Appendix C. How can I keep speaking for the full time?

When you start debating, speaking for the full time (be it three, five or seven minutes) can be daunting. Even for experienced debaters, impromptu motions can be announced which leave them thinking ’How can I speak for seven minutes on that?’ Here are some tips to keep you on your feet until the double bell.

✵ Speak slowly — often when we are nervous, we speak really quickly, but if we speak more slowly, we will get better style marks and speak for longer.

✵ Really develop each argument — talk about it in detail and try and think of two or three ways of explaining it, giving different examples and analogies. If you need to make it go on for longer, imagine that nobody has understood you and you need to explain it again even more clearly, going through each step.

✵ Unless you are the first speaker, you can take up a lot of time in your speech with rebuttal — rebut everything the speaker before you has said and anything from any other speakers on the other side that you want to pick up. Rebuttal should not be dismissed quickly — like developing your arguments, make sure you develop your rebuttal to make it really clear.

✵ Beginnings and endings — if you have a rhetorical opening and closing, and signpost your own and your partners’ points at the start and summarise them at the end — that might take up to a minute of your speech!

✵ In an ideal world, if you had enough to say, then you would not take more than three points of information. If, however, you are going to run out of things to say really early, it is better to take a couple more than to end before time. If this is going to happen, try to spread them out rather than take them in a row.

✵ Make sure you use the preparation time to generate enough material — see Appendix B for advice on this.

✵ If it is not going to be possible to do a full-minute speech with new arguments and rebuttal, you are going to have to repeat points that have already been made, but if you do so, try to make them sound as new as possible with fresh analysis and examples. If the worst comes to the worst and you have finished your points and there is a minute left, do a very detailed summary of your points (i.e. repeat your own points). This is not ideal, but you will lose fewer marks than by sitting down early.

Appendix D. Guidance for the chairperson

The chairperson should introduce the topic and the speakers on both sides. They should then call each speaker in the pre-arranged order. They could say: ’It now gives me great pleasure to recognise the first speaker for the proposition, James Bond.’

When the speaker has finished, the chairperson thanks them and calls on the next speaker. If there is a floor debate, it will be up to the chair to ask for points from the audience. They could say: ’Please raise your hand if you have any points’, and then choose somebody. If the points all seem to be to one team, the chair should ask for opposing points to balance it out. At the end of the debate, the chairperson should take a vote. They could say: ’Please raise your hands if you wish to vote for the proposition. Now the opposition. And finally any votes in abstention (or undecided)?’

The chairperson should then announce the results of the debate by saying either ’The motion has been carried’ or ’The motion has been defeated’. They should then congratulate the teams and invite them to cross the floor to shake hands.

Appendix E. Key vocabulary

Motion or resolution: the topic which is to be debated.
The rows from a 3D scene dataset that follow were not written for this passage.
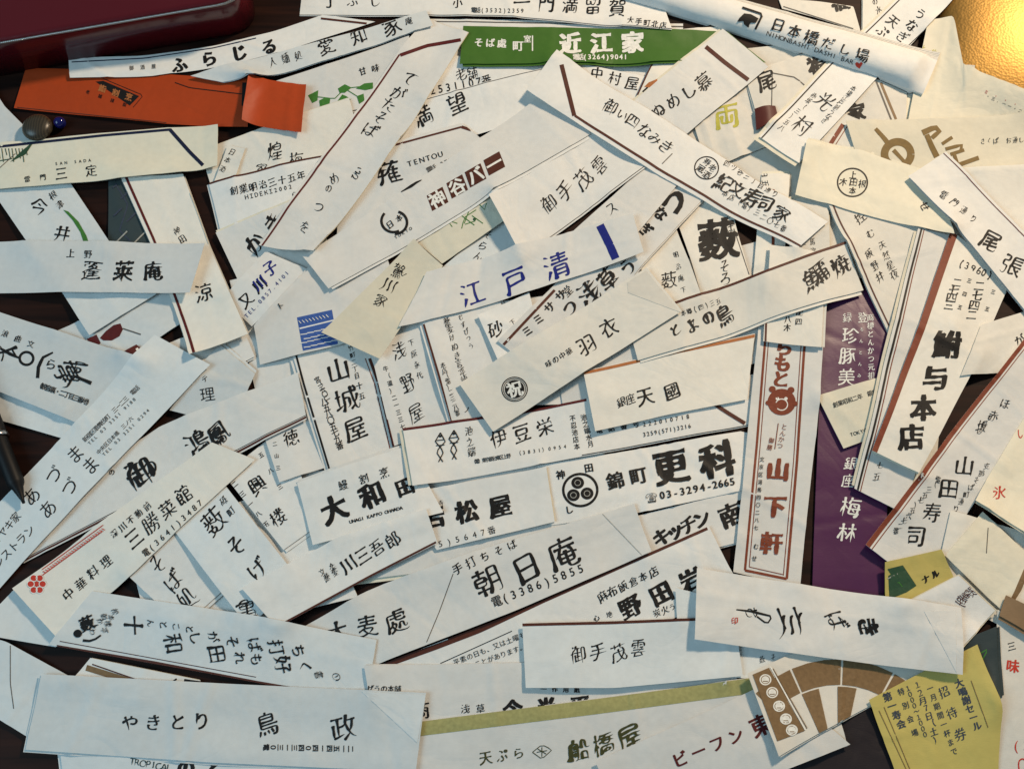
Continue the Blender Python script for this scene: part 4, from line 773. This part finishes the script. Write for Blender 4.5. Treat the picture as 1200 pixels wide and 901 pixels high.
S('white slip under the end of the sleeve with a small vermilion seal', [(790, 690), (960, 730)], [(796, 790), (960, 800)], 'cool', [t('んっこ', 838, 762, 868, 764, 11, 'h', 'cu'), t('薮そ', 893, 772, 906, 770, 9, 'h', 'cu')])
S('white sleeve with a brown top line and four light brush characters at lower centre', [(612, 731), (720, 728), (860, 723)], [(616, 806), (720, 806), (870, 792)], 'cool', [e('T', 0, 3, 'br', 0, .84), t('御手茂雲', 676, 765, 749, 761, 24, 'h', 'cu')], lift=(.8, 0))
S('white sleeve with a broad olive green top band and an olive diamond crest', [(488, 846), (690, 820), (890, 793)], [(486, 950), (690, 930), (900, 905)], 'white', [
    e('T', 0, 15, 'ol'), t('天ぷら', 569, 888, 607, 882, 18, 'h', 'br', 'od'), s([(624, 881), (635, 872), (647, 878), (635, 889), (624, 881)], 1, 'od'), s([(635, 875), (635, 886)], 1, 'od'), s([(629, 881), (641, 879)], 1, 'od'), s([(630, 877), (640, 883)], 1, 'od'), t('船橋屋', 677, 877, 738, 865, 29, 'h', 'ck', 'od')], lift=(.8, .2))
S('white sleeve with large brown katakana at the bottom edge', [(697, 892), (800, 846), (905, 797)], [(730, 960), (870, 920), (994, 872)], 'white', [t('ビーフン', 797, 889, 862, 862, 19, 'h', 'bo', 'mar'), t('東', 892, 849, 892, 849, 27, 25, 'bo', 'mar')], lift=(1.4, 0))
fan = []
def arc(cx, cy, r0, r1, a0, a1, c, n=8):
    for i in range(n):
        b0, b1 = a0+(a1-a0)*i/n, a0+(a1-a0)*(i+1)/n
        fan.append(('q', [(cx+r0*math.cos(b0), cy-r0*math.sin(b0)), (cx+r1*math.cos(b0), cy-r1*math.sin(b0)), (cx+r1*math.cos(b1), cy-r1*math.sin(b1)), (cx+r0*math.cos(b1), cy-r0*math.sin(b1))], c))
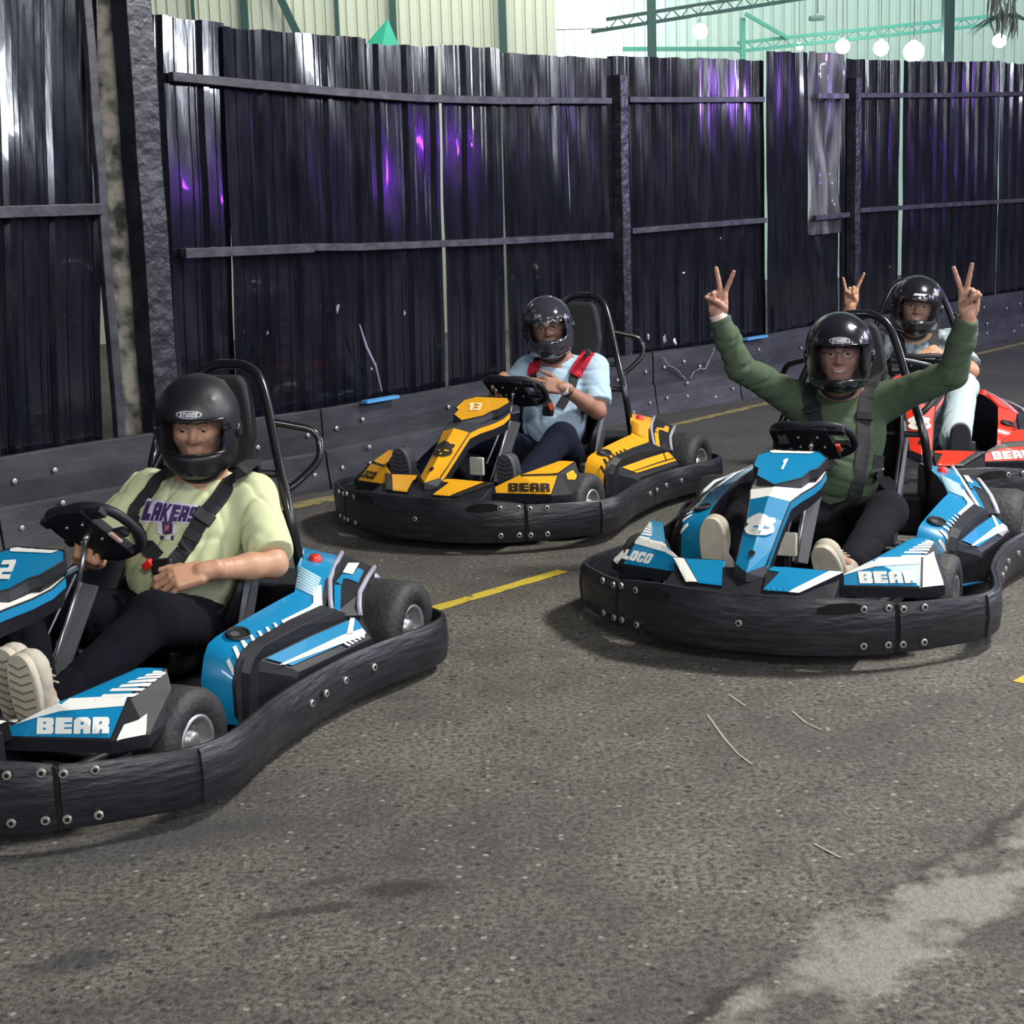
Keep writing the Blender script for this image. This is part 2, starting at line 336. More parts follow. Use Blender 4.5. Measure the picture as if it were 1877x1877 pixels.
def put_bolts(root):
    L = [(1.010, .373), (.969, .436), (.940, .472), (.897, .530)]
    spots = []
    for i, (x, y) in enumerate(L):
        for z in ((.200, .083) if i < 2 else (.192, .080)): spots.append((x, y, z))
    for (x, y) in ((.06, .648), (-.06, .652)): spots.append((x, y, .122))
    spots.append((.15, .648, .12)); spots.append((-.20, .664, .12))
    spots = spots + mir(spots) + [(1.09, 0, .145)]
    outl = [Vector((p[0], p[1], 0)) for p in BUMP_F + BUMP_S[1:]]
    fine = smooth_path(outl, 10)
    for (x, y, z) in spots:
        q = Vector((x, abs(y), 0)); i = min(range(len(fine)), key=lambda k: (fine[k] - q).length)
        t = (fine[min(i + 1, len(fine) - 1)] - fine[max(i - 1, 0)]).normalized(); nr = Vector((t.y, -t.x, 0))
        if nr.dot(Vector((fine[i].x * .6, fine[i].y, 0))) < 0: nr = -nr
        p = fine[i] + nr * (.0085 if not (-.05 < x < .2) else .017)
        if y < 0: p.y = -p.y; nr.y = -nr.y
        o = bpy.data.objects.new('bolt', BOLT); COL.objects.link(o); o.parent = root
        o.location = (p.x, p.y, z); o.rotation_euler = (0, 0, math.atan2(nr.y, nr.x))

def wheel(root, x, y, z, R, W, side, name):
    """side +1 left, -1 right"""
    mb = MB(); h = W / 2; r0 = R * .50
    prof = [(-h * .80, r0), (-h * .98, r0 + .012), (-h, R * .78), (-h * .9, R * .94), (-h * .62, R), (h * .62, R), (h * .9, R * .94), (h, R * .78), (h * .98, r0 + .012), (h * .80, r0)]
    mb.lathe(prof, n=40, center=(x, y, z)); t = mb.build(name, [M_TYRE], root, smooth=True)
    rb = MB(); e = h * .84 * side
    rb.lathe([(e, r0 + .002), (e + .006 * side, r0 - .002), (e, r0 - .012), (e - .022 * side, r0 - .016), (e - .036 * side, r0 * .62), (e - .030 * side, r0 * .40), (e - .010 * side, r0 * .36), (e - .004 * side, r0 * .26), (e - .006 * side, .0005)], n=32, center=(x, y, z))
    rb.build('rim', [M_RIM], t, smooth=True)
    nb = MB()
    for k in range(4):
        a = 2 * PI * k / 4 + .4; nb.lathe([(e - .034 * side, .006), (e - .018 * side, .006), (e - .018 * side, .0003)], n=6, center=(x + math.cos(a) * r0 * .52, y, z + math.sin(a) * r0 * .52))
    nb.build('wheel_nut', [M_BOLT], t)
    return t

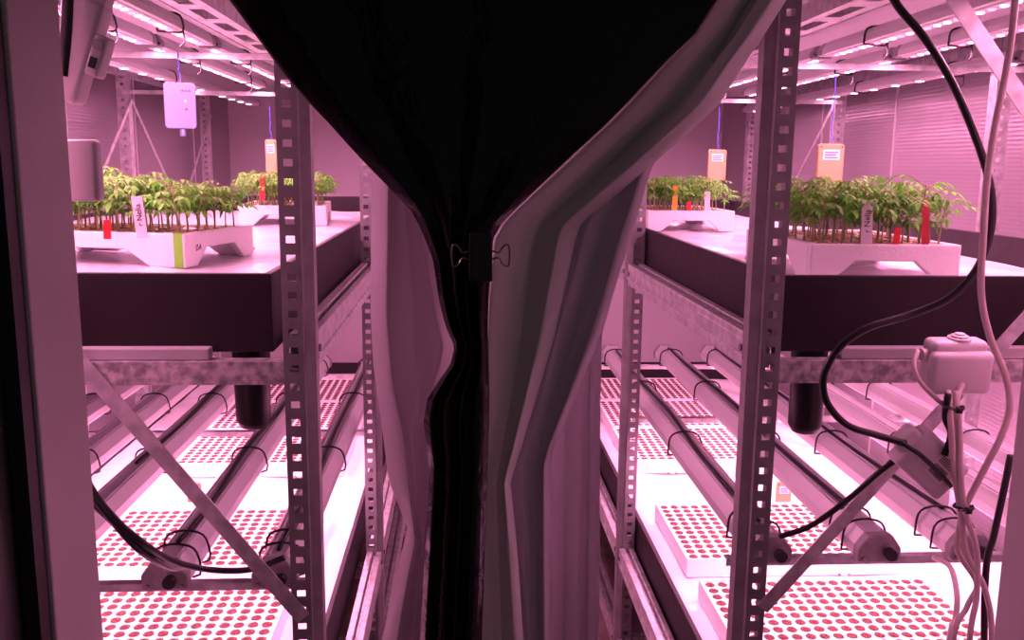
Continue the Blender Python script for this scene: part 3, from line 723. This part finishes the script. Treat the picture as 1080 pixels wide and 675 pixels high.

In many formats, this is phrased ’This House . . .’ in reference to legislative houses.

Proposition or affirmative or government: the side that agrees with the motion.

Opposition or negative: the side that disagrees with the motion.

Chairperson or speaker or moderator: the person in charge of the debate who makes sure that everyone follows the rules and introduces the speakers.

Timekeeper: the person who keeps time and gives time signals.

Points of information: a structured way of interrupting a speaker (see page 3 for more details).

Rebuttal or refutation: the responses made to the arguments on the other side.

The floor debate: a period during or after the debate where the audience can share their views.

Summary speeches or reply speeches: the final speeches on each side that sum up the key issues in the debate.

Protected time: the period at the start and end of a speech where no points of information can be offered.

Accepted/taken/rejected/declined: words used by the speaker when offered a point of information to show whether they will allow the interruption.

Extension: the new material that is delivered by the third speaker in the British Parliamentary or World Universities Debating Championships style.

Burden of proof: what the team feels they need to prove in order to win the debate.

Model: the details of the practical implementation of a policy.

Clash: the areas of the debate where the two sides have disagreed.

Definition: the terms of the debate.

Counter-proposal: where the opposition puts forward an alternative plan instead of supporting the status quo.